Direction
Say how many lines contain the word "starting" and give no other text.

Records shown
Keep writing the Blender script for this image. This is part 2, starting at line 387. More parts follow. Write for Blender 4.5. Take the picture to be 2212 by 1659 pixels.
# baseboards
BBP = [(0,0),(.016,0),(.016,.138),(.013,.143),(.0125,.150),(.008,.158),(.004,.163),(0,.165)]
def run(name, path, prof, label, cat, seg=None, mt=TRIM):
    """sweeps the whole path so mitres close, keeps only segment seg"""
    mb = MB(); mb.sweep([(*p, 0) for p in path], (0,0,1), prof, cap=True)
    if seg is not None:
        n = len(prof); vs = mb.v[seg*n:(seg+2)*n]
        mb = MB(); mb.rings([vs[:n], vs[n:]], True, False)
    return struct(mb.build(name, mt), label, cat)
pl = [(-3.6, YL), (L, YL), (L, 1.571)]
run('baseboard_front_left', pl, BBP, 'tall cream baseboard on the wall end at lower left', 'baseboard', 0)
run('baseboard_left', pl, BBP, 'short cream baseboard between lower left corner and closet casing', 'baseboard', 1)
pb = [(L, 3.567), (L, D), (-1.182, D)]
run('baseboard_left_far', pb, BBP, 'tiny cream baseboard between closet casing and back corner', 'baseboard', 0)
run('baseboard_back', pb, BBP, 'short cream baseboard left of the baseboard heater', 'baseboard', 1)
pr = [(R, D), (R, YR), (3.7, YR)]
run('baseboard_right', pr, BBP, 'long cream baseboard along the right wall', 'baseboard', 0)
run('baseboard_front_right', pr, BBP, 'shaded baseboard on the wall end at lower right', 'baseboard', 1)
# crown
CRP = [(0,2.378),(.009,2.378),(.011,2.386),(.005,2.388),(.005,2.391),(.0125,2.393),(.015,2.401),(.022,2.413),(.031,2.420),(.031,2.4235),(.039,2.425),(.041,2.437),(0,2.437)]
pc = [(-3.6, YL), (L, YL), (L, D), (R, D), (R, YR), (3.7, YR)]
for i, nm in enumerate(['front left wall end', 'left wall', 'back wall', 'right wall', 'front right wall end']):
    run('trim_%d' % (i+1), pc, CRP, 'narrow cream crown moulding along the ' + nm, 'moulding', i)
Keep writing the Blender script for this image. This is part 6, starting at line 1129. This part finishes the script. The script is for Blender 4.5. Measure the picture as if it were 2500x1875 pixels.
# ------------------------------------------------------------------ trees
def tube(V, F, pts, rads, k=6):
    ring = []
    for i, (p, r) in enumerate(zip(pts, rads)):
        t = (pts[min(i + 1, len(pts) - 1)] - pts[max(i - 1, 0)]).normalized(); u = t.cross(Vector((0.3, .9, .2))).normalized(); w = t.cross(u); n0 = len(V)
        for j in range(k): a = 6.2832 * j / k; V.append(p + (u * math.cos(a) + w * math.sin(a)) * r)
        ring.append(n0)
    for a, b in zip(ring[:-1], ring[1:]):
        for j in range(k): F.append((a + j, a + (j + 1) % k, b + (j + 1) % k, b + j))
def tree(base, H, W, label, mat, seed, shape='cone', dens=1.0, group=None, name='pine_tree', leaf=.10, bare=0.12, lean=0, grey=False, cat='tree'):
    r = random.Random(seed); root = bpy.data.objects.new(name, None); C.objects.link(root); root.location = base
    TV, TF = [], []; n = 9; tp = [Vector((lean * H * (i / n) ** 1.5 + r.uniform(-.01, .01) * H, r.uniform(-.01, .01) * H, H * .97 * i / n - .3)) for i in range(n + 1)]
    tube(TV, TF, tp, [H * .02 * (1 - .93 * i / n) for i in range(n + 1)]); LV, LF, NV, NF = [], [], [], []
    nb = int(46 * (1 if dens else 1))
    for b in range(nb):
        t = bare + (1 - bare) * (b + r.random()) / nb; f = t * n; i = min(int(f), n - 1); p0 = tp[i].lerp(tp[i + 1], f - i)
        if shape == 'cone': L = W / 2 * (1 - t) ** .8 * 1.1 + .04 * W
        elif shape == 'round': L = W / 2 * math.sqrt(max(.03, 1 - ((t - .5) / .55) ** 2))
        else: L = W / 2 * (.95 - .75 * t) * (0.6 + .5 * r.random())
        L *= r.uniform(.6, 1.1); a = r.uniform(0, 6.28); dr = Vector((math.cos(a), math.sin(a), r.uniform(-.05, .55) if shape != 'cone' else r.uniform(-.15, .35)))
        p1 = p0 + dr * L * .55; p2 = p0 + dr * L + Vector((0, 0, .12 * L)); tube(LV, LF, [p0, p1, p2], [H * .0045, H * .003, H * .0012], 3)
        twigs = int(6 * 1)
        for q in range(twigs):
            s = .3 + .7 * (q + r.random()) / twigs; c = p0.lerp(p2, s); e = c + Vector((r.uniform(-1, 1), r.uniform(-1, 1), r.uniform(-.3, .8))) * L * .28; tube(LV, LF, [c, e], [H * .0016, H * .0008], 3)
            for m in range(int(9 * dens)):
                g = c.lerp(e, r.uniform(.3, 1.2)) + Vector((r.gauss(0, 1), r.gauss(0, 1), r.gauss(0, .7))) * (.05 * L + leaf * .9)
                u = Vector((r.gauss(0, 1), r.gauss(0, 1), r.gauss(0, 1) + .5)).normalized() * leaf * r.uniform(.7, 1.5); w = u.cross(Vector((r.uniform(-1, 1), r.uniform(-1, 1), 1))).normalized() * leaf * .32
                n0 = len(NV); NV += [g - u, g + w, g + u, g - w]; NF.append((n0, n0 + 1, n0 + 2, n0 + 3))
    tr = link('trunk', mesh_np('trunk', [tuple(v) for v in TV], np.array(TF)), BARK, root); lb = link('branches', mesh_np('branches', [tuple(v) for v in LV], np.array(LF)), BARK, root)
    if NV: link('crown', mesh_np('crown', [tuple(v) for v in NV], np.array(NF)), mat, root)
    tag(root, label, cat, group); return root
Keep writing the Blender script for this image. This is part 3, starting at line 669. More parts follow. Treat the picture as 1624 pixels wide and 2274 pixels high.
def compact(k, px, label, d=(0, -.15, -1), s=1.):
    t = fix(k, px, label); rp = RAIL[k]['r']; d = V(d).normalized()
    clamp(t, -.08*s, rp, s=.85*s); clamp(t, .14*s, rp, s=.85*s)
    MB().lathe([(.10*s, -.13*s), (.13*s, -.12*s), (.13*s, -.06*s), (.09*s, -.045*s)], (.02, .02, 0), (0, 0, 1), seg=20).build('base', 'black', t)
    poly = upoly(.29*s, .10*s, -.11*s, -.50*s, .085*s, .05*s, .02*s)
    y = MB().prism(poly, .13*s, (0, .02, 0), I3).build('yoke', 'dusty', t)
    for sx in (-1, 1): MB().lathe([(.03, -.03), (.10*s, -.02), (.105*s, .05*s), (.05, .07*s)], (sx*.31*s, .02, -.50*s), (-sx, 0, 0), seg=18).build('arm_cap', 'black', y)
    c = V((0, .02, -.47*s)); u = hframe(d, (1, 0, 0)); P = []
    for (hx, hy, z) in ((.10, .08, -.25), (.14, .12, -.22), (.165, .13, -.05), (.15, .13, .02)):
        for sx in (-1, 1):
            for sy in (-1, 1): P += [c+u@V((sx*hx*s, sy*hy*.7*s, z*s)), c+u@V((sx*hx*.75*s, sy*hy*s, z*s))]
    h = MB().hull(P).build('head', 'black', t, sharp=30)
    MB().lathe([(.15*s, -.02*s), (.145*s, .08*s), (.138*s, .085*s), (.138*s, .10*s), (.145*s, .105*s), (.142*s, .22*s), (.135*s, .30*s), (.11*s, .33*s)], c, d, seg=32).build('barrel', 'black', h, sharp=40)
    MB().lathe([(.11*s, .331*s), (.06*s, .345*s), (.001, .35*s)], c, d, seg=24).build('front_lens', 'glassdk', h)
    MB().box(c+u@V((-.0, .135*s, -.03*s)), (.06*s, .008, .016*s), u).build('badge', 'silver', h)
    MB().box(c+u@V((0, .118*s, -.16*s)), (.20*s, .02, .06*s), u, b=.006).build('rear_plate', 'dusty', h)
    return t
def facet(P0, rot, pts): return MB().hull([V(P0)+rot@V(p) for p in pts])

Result
3